> **Data shown**:
--- --- ---

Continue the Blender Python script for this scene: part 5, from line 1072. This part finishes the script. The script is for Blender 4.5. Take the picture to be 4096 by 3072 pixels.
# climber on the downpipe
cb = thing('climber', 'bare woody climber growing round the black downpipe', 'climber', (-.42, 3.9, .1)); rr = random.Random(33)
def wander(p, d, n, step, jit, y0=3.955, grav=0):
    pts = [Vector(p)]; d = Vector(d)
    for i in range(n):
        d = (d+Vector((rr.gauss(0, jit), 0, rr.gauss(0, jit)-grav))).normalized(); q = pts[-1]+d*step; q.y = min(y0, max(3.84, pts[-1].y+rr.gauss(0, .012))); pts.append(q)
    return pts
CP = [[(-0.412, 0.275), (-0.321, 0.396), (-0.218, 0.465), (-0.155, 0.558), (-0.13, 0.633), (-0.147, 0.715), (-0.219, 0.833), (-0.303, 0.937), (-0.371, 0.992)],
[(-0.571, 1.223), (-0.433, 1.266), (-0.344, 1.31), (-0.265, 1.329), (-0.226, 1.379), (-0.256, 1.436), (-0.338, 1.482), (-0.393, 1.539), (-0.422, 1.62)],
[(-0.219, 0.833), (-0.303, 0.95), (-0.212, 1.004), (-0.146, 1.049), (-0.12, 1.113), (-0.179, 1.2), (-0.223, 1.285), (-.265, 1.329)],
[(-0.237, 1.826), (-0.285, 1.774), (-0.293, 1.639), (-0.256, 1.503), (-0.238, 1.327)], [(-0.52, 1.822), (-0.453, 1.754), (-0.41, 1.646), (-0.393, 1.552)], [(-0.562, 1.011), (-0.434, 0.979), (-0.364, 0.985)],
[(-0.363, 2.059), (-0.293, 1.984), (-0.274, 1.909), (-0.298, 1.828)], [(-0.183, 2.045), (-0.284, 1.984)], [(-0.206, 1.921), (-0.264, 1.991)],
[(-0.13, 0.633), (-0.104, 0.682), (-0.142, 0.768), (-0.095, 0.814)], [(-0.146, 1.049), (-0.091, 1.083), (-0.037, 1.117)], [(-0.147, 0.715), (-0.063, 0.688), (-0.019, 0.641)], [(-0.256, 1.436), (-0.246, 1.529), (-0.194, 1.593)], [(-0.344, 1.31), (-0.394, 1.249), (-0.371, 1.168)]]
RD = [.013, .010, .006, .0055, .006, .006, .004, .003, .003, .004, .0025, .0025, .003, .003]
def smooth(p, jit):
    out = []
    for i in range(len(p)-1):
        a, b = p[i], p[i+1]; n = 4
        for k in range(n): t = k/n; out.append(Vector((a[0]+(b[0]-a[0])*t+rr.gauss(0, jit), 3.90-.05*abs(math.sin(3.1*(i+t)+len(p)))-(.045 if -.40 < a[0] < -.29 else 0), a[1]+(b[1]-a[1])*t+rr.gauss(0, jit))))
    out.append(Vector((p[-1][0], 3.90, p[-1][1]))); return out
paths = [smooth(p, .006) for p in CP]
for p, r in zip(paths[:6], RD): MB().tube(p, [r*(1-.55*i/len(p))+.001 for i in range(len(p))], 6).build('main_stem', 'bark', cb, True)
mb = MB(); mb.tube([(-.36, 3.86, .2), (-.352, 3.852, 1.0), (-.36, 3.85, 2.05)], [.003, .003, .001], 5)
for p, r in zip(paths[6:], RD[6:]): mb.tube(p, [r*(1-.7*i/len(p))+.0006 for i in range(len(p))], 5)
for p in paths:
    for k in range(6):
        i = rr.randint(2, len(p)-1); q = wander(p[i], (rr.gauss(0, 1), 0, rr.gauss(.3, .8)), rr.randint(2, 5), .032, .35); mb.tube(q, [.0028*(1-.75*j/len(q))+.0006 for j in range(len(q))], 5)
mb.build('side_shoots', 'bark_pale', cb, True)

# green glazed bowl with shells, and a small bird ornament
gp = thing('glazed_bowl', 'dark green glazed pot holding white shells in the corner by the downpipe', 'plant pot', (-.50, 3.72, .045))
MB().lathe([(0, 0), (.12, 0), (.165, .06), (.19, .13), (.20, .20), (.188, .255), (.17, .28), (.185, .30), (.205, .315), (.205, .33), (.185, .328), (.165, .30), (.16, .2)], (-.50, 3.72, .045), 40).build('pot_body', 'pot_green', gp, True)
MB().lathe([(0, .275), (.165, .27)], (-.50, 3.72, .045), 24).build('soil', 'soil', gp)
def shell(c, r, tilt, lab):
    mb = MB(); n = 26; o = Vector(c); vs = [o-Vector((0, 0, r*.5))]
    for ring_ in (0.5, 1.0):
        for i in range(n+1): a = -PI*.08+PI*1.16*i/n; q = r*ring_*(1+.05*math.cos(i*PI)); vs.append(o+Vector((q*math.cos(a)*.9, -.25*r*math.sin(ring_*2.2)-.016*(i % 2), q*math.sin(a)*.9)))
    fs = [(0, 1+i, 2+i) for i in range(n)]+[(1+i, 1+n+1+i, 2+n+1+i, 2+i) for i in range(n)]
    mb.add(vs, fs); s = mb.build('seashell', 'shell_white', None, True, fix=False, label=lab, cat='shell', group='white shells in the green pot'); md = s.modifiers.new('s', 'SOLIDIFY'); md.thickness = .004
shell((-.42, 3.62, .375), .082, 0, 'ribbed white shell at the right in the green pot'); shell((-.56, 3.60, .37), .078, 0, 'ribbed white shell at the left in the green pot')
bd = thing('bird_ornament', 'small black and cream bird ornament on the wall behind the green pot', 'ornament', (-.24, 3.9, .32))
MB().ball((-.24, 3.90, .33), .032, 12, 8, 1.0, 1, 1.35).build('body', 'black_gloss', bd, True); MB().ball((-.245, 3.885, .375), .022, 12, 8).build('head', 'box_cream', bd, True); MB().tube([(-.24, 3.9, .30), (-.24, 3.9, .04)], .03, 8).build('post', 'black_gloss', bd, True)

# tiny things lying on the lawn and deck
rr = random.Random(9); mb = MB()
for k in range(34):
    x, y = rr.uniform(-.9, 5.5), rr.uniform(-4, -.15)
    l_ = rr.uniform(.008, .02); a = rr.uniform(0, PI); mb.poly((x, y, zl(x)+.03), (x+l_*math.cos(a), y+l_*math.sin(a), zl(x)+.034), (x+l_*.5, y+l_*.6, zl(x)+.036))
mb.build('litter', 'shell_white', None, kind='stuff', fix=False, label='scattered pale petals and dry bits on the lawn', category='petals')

--- --- ---

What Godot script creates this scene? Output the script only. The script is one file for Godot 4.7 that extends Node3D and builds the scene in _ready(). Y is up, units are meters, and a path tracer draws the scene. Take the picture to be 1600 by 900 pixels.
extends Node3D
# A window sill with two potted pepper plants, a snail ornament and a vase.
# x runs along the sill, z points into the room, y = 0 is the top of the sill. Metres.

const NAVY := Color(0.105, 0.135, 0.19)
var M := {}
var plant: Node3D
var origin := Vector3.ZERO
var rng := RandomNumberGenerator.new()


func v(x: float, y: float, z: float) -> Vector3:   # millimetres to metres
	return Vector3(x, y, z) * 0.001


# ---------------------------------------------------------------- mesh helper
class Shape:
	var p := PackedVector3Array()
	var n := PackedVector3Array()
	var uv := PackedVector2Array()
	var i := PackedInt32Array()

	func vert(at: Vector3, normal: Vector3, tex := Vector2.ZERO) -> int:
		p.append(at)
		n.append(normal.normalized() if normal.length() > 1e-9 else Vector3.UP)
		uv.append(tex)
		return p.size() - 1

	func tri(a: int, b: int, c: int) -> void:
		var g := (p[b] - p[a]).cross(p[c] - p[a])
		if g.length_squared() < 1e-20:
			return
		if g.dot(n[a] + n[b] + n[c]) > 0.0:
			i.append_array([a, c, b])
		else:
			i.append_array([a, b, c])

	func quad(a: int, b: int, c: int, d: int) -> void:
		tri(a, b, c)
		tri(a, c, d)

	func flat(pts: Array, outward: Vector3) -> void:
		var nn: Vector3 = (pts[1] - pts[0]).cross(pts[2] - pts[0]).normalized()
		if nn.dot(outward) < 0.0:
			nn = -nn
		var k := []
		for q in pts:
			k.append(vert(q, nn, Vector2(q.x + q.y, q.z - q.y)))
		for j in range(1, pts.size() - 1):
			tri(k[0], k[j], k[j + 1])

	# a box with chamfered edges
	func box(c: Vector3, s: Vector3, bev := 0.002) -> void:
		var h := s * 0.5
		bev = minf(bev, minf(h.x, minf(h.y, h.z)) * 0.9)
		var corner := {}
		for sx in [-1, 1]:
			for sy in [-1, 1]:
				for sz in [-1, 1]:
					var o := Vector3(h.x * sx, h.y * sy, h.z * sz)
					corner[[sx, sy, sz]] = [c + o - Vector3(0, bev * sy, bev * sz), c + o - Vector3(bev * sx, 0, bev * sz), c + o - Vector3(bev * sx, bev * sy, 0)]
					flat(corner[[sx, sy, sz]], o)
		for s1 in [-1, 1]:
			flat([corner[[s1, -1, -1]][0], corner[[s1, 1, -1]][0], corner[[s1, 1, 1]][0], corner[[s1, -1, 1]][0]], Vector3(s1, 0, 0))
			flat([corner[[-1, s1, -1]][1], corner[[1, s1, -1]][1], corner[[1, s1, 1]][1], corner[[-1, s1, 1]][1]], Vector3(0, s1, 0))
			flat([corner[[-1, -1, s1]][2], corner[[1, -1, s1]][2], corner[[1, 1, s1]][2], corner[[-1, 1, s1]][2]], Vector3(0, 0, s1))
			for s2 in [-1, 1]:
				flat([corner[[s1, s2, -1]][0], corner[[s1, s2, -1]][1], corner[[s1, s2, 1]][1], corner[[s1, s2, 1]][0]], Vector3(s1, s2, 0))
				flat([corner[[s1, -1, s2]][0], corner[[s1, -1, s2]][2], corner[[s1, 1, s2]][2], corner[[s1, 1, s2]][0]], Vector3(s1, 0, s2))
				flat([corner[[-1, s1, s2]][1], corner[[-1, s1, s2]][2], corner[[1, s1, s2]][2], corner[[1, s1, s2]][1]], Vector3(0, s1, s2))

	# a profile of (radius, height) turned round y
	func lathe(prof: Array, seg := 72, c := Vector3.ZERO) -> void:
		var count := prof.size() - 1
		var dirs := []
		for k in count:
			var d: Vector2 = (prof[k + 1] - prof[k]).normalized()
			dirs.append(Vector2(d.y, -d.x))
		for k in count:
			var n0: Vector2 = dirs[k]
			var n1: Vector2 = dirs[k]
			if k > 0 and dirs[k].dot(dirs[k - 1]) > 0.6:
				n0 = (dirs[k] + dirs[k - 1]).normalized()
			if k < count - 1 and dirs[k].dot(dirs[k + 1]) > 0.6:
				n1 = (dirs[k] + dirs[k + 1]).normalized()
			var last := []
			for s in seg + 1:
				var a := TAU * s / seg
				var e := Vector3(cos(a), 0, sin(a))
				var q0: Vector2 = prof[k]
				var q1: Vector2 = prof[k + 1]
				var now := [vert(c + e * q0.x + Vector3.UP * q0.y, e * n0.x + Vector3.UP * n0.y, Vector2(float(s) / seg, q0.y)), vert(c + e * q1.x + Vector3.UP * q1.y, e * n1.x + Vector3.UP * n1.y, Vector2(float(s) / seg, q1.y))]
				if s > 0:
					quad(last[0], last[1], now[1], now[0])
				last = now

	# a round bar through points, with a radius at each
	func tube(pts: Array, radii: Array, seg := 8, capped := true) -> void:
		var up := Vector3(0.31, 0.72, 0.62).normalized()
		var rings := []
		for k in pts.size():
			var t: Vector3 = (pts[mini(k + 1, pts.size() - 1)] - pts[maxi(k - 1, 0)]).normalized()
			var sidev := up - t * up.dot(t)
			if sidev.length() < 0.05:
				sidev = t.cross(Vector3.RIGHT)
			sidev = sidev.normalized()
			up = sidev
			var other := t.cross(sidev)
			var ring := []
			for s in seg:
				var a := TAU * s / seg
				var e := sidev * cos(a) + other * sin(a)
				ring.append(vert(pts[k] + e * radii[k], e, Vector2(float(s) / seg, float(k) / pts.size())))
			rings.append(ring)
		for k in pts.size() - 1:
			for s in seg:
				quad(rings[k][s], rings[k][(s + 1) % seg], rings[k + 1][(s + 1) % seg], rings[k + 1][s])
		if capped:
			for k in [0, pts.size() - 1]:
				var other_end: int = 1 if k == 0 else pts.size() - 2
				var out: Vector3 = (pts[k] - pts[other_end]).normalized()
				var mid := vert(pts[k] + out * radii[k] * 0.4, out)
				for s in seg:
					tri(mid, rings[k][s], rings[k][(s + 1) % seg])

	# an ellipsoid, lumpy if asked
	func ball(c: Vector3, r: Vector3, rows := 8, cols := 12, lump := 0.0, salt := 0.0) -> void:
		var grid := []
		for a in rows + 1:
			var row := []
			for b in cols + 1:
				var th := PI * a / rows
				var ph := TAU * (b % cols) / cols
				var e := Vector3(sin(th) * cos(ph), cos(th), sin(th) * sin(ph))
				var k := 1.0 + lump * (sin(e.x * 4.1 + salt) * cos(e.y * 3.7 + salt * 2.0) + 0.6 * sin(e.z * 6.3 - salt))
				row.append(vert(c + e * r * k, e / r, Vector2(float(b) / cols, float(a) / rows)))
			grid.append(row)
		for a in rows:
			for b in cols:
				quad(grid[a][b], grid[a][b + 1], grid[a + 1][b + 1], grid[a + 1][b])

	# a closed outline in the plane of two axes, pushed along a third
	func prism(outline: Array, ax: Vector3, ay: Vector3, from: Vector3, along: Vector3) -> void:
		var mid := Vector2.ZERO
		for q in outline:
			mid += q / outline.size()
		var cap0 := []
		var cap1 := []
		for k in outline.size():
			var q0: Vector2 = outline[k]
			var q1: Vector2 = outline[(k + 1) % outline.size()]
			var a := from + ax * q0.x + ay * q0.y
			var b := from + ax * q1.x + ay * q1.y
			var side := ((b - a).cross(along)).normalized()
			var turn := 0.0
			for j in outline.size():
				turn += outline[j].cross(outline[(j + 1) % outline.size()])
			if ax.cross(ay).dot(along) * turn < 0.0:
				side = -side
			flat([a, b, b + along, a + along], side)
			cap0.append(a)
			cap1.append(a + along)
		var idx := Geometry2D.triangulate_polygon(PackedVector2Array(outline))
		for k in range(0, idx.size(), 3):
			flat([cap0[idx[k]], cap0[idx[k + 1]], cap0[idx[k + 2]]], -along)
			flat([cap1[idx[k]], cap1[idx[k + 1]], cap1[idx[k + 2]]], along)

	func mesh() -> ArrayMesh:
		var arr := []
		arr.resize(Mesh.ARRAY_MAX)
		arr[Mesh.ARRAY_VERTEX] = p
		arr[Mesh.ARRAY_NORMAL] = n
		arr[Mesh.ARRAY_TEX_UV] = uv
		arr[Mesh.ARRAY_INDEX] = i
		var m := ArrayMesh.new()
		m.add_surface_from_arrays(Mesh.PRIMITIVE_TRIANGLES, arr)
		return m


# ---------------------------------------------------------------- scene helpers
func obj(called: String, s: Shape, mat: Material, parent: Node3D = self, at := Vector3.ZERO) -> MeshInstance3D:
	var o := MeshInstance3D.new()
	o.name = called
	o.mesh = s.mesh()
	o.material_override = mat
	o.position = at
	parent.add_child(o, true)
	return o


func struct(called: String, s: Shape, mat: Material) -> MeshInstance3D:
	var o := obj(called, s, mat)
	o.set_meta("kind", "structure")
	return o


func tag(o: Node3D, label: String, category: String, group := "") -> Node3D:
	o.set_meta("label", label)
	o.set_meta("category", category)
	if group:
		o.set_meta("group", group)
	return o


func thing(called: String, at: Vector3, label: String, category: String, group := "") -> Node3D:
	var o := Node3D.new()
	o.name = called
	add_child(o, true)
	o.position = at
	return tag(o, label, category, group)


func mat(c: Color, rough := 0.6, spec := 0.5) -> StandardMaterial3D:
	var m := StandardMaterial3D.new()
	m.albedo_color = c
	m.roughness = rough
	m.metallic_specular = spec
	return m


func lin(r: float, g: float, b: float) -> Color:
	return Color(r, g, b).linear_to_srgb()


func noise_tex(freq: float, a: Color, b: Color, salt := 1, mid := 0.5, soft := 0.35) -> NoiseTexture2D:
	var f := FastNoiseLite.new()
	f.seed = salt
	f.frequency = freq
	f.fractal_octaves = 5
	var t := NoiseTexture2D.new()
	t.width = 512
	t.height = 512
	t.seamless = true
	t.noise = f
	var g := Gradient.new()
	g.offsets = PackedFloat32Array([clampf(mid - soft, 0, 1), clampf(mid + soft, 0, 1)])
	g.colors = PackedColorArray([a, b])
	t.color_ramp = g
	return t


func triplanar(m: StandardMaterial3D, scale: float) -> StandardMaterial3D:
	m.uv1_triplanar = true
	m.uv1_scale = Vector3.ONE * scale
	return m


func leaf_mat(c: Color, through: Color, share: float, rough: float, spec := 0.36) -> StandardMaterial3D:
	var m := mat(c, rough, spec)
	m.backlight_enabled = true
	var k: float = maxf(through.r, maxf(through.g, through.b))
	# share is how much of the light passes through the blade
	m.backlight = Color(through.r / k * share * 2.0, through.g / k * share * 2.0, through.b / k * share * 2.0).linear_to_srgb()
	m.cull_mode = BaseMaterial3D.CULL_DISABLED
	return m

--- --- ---

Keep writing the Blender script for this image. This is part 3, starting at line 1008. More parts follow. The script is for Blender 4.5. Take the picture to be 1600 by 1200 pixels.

--- --- ---

> **Set exercise**: Take the listing above and repeat exactly the lines from the one containing "What Godot script" through the one containing "# x runs along", both included.

> **Complete answer**:
What Godot script creates this scene? Output the script only. The script is one file for Godot 4.7 that extends Node3D and builds the scene in _ready(). Y is up, units are meters, and a path tracer draws the scene. Take the picture to be 1600 by 900 pixels.
extends Node3D
# A window sill with two potted pepper plants, a snail ornament and a vase.
# x runs along the sill, z points into the room, y = 0 is the top of the sill. Metres.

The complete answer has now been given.